Given task =
Give back an exact copy of the lines from the start of the material through the line bearing "rnd = random.Random(7)". Include both ends and nothing else.

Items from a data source
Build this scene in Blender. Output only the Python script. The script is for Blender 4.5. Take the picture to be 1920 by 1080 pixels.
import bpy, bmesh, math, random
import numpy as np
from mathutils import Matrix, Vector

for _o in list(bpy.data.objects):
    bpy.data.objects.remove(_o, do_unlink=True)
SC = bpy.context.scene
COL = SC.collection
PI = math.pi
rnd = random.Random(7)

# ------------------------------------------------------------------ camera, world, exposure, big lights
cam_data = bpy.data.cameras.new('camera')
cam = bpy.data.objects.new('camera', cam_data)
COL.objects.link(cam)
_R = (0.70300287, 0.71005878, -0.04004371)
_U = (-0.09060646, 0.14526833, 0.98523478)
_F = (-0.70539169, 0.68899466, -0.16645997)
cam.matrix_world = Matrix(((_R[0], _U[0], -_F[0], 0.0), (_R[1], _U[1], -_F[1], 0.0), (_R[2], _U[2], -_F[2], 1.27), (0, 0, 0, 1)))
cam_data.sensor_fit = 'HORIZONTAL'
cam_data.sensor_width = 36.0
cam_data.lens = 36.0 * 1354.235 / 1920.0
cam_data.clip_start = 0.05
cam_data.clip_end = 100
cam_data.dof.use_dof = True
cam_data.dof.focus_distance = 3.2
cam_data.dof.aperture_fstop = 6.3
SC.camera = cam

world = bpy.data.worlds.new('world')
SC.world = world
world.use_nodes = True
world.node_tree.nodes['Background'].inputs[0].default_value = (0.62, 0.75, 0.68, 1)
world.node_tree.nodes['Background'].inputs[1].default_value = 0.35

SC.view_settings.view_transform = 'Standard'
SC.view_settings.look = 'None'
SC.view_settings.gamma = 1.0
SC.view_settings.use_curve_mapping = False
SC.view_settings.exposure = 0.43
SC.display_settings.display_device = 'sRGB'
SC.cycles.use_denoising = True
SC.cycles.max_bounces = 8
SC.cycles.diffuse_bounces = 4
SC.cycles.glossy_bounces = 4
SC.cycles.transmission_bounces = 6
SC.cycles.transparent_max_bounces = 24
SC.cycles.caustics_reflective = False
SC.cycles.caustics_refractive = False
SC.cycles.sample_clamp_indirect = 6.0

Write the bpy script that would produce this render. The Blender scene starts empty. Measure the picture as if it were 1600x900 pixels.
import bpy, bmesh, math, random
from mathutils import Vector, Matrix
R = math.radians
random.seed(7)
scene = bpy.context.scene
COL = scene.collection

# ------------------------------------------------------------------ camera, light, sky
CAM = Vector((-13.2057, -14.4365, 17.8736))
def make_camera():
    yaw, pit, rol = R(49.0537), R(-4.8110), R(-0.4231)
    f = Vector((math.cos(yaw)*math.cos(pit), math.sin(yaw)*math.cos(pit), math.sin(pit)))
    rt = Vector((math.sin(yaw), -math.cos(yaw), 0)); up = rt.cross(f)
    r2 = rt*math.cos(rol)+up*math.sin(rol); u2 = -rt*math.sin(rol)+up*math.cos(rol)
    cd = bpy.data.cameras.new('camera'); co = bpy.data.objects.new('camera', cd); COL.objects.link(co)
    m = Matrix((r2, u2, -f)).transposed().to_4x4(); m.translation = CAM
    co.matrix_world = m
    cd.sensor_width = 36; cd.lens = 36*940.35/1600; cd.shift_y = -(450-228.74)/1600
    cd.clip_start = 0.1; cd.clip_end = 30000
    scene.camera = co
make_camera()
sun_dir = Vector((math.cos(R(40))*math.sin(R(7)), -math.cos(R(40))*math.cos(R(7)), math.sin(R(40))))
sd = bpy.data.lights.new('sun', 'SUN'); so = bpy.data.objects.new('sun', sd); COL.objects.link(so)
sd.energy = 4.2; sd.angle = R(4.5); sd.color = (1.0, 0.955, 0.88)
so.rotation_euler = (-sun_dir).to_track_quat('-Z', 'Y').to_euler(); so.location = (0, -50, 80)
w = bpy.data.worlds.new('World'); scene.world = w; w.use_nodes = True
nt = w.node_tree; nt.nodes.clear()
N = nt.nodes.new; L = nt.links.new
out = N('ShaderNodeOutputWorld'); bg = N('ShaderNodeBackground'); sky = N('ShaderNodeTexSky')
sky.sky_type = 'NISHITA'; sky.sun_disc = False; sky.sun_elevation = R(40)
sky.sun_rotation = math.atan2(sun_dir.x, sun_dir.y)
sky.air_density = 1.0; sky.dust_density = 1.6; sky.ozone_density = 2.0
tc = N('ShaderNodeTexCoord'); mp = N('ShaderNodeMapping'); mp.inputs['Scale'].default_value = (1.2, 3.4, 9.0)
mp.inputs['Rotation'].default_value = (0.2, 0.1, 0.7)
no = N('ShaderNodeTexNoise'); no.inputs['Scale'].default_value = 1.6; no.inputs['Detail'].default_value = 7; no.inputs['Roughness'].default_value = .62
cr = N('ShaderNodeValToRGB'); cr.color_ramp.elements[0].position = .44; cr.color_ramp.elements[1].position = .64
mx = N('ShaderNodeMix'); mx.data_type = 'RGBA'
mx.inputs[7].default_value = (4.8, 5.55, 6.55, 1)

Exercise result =
Build this scene in Blender. Output only the Python script. The script is for Blender 4.5. Take the picture to be 1920 by 1080 pixels.
import bpy, bmesh, math, random
import numpy as np
from mathutils import Matrix, Vector

for _o in list(bpy.data.objects):
    bpy.data.objects.remove(_o, do_unlink=True)
SC = bpy.context.scene
COL = SC.collection
PI = math.pi
rnd = random.Random(7)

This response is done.